Lesson Plan

The Mexican Revolution

General Emiliano Zapata and his staff in Mexico City, 1911.
Photo caption

General Emiliano Zapata sits with members of his staff in the Hotel Coliseo, Mexico City. June 24, 1911.

The Mexican Revolution was a complex and violent conflict that profoundly shaped twentieth-century Mexico. This lesson explores the economic, social, and political context for revolution, the reasons different revolutionary leaders gave for revolt, and the Revolution's enduring symbolic power in modern Mexico. Working with primary sources including maps, photographs, and texts, students will develop an understanding of specific historical actors, ideas, and events, as well as the broad contours of the Revolution, enabling them to place it in historical and comparative perspective.

Guiding Questions

What were some of the economic, social, and political factors that led to the Mexican Revolution?

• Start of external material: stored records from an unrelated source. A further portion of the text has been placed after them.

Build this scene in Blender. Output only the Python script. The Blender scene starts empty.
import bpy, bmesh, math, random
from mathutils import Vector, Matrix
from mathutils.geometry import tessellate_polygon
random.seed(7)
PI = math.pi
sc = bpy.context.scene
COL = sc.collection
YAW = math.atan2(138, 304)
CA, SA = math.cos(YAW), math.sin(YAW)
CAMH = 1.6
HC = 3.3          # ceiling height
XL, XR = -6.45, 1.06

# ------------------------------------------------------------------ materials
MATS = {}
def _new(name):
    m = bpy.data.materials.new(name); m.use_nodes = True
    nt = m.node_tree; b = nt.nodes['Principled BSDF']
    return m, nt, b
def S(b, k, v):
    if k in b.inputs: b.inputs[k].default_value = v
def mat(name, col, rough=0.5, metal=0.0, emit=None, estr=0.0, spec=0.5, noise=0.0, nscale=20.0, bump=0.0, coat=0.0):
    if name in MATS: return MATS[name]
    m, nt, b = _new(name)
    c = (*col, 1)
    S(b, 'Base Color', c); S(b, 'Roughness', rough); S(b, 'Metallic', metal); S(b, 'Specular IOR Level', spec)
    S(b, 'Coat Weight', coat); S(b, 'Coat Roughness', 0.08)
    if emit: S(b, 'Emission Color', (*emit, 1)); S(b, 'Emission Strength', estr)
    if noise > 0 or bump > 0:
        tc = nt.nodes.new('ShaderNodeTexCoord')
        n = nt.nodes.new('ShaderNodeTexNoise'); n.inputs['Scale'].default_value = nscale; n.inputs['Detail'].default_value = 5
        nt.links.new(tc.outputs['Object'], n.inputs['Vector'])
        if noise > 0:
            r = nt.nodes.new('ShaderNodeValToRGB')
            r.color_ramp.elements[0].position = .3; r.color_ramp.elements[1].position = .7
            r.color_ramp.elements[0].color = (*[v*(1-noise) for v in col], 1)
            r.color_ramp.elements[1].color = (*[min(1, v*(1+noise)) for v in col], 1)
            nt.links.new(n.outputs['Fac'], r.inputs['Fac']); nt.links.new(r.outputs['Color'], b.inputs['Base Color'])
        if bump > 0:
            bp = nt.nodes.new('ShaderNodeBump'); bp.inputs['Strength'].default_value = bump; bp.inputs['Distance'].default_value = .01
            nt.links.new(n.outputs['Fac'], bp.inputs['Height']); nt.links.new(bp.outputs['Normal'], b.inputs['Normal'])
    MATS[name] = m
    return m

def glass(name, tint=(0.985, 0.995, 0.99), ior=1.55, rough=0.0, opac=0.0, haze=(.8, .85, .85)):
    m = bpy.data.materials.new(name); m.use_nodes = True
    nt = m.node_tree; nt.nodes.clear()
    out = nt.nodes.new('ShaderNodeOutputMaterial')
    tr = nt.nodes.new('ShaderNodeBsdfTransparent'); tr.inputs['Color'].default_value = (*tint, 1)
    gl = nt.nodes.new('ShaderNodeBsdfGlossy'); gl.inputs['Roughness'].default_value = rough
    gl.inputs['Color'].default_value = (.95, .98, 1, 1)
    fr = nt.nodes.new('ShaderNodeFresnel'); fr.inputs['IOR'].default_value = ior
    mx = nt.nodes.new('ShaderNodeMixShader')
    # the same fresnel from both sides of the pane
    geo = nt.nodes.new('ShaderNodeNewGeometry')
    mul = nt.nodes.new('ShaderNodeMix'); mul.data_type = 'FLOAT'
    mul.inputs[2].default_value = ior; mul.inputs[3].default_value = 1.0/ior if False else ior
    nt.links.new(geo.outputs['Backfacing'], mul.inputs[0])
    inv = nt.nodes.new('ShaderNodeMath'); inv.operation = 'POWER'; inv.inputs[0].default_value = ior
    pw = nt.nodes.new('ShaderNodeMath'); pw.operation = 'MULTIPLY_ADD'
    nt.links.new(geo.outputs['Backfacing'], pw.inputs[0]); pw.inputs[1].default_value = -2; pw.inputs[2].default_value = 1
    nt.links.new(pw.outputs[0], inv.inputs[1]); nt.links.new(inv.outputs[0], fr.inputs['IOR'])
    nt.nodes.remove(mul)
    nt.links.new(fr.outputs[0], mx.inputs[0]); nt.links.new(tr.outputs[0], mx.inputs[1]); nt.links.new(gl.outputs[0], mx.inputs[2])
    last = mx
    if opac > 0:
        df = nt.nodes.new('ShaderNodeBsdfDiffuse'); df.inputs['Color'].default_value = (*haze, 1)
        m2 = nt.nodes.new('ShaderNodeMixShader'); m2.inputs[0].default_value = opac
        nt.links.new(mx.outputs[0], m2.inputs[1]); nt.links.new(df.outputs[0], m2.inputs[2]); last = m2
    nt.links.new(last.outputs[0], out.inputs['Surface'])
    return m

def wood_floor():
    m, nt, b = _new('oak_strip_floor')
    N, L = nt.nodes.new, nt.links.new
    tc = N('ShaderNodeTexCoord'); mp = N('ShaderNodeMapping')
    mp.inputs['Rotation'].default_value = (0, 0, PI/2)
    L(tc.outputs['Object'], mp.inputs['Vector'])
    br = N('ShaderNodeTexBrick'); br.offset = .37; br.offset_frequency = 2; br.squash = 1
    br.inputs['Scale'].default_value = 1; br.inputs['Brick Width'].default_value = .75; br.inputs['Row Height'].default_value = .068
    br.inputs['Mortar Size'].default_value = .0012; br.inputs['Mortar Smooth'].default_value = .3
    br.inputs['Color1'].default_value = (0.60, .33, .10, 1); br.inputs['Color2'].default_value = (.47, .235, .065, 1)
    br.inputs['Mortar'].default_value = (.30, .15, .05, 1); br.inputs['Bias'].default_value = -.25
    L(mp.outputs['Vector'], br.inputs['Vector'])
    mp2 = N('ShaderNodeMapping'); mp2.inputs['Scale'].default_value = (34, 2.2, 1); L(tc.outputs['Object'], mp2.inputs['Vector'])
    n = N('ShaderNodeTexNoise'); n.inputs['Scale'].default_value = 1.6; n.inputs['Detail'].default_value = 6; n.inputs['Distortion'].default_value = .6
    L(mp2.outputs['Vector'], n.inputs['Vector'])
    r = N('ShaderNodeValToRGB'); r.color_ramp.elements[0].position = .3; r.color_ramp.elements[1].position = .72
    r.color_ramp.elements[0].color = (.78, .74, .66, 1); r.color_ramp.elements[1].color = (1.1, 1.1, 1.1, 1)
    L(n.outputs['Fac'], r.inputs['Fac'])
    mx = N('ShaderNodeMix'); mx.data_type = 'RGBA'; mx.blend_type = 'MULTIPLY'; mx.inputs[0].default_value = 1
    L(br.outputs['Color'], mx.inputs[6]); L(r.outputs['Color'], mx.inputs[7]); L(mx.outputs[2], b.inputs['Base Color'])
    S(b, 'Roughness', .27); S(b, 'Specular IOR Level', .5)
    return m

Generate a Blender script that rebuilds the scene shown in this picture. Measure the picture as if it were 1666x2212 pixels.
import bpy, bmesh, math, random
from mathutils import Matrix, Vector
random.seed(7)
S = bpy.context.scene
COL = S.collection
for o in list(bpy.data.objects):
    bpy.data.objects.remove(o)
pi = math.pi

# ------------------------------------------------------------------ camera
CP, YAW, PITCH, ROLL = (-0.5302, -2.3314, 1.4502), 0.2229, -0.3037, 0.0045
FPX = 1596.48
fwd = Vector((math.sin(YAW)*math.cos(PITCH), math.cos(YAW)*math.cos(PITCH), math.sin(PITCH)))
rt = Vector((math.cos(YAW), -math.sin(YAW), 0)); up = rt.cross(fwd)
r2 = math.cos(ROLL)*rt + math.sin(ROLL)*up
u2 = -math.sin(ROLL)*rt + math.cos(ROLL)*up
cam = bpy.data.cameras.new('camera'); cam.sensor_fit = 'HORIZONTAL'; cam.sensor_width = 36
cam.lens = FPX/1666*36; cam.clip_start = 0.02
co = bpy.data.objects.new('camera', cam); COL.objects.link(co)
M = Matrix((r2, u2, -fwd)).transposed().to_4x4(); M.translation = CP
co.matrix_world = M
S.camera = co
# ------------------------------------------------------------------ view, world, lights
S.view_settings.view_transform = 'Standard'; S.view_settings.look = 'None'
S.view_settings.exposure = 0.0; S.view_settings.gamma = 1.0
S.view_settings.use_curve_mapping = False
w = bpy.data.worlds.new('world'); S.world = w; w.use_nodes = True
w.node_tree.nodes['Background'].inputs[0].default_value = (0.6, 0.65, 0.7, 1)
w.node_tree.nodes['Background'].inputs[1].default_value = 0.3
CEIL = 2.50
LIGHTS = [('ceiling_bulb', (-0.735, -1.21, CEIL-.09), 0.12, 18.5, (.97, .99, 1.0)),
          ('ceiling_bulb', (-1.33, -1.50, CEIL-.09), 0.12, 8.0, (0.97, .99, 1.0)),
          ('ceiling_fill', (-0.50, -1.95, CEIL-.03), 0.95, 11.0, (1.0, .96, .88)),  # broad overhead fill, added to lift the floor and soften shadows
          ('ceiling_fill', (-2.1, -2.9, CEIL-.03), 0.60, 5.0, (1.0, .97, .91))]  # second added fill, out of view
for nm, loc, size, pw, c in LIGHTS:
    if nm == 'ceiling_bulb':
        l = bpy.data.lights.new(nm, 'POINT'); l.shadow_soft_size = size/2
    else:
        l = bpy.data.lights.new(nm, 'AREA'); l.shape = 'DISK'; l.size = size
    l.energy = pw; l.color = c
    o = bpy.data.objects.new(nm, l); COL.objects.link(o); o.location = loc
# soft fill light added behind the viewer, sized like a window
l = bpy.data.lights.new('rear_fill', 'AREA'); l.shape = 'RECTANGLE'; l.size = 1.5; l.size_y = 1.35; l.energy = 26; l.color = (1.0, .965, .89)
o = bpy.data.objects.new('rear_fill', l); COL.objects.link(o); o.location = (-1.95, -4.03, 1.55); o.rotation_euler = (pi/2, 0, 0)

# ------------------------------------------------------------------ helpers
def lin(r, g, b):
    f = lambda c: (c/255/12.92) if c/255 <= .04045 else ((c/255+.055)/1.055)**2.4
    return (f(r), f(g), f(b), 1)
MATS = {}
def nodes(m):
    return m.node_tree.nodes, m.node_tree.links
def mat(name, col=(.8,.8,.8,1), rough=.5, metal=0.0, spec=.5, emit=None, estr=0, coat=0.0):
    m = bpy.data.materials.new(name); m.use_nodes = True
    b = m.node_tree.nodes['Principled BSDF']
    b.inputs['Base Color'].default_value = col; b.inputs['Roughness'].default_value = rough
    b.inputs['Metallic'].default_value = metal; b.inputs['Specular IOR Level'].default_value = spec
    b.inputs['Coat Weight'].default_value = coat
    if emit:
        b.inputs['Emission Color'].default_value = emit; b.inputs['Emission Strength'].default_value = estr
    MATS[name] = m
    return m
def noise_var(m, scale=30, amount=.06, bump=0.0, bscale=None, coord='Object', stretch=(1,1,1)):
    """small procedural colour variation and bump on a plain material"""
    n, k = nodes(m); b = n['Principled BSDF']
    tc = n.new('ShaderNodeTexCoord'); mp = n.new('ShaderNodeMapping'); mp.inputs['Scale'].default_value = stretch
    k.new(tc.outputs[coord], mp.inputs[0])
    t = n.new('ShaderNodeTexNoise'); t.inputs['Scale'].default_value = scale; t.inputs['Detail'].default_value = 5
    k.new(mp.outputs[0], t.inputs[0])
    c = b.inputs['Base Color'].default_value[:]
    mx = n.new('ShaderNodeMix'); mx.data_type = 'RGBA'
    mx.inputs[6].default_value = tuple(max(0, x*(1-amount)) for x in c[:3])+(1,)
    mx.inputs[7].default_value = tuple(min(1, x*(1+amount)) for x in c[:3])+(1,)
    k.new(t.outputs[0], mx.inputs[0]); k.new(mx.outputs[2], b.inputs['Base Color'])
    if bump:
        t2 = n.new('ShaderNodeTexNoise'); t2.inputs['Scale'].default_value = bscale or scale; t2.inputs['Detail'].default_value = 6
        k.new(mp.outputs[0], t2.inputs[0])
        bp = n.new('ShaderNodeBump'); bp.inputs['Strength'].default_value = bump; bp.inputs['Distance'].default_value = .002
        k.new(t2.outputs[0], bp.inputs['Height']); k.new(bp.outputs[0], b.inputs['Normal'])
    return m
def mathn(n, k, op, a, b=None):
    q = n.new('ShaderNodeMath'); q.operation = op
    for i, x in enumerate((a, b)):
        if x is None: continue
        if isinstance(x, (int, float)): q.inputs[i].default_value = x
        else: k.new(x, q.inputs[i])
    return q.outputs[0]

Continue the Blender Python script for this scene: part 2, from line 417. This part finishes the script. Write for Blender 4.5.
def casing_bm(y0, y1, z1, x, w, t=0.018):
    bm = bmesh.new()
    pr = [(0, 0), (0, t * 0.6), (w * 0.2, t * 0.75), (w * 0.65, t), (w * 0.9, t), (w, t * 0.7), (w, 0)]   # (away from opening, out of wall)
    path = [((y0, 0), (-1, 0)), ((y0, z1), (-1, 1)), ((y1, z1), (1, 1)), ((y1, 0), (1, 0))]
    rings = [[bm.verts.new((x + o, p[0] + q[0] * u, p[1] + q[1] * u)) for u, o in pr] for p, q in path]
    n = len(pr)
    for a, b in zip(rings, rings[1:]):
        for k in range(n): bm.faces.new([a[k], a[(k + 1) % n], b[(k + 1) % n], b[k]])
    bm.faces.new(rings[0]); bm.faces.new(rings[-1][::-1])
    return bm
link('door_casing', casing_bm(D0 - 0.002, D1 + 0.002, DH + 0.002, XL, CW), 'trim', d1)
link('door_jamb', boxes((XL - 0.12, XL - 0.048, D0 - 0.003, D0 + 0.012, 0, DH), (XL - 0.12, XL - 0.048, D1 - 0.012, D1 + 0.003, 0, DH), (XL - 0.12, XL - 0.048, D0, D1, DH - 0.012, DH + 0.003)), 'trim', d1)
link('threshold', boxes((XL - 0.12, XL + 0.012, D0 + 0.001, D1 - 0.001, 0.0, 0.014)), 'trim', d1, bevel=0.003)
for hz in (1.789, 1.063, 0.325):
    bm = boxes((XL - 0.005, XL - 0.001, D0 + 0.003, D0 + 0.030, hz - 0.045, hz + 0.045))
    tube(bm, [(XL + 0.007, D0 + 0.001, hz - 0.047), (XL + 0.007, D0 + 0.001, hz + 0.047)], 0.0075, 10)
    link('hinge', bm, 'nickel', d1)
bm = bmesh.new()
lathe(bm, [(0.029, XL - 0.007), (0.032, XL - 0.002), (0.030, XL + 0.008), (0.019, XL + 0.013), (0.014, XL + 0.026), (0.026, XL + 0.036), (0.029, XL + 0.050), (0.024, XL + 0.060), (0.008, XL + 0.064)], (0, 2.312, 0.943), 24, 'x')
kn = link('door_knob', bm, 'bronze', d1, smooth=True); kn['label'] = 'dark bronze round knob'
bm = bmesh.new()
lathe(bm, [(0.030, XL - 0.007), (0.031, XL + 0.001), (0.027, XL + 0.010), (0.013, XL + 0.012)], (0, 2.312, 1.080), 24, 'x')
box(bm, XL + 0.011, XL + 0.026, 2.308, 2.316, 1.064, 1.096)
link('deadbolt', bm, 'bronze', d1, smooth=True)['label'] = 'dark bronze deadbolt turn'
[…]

What were the objectives of the principal revolutionary factions?

What have been some of the legacies of the Mexican Revolution?

Learning Objectives

Use primary sources, including maps, texts, and images, to understand and explain the major causes of the Mexican Revolution.

Identify key revolutionary figures and the objectives they sought to achieve.

Trace the Revolution's legacy and evaluate its influence on more recent social movements in Mexico and beyond.

Compare the Mexican Revolution to other revolutionary movements of the 18th-20th centuries.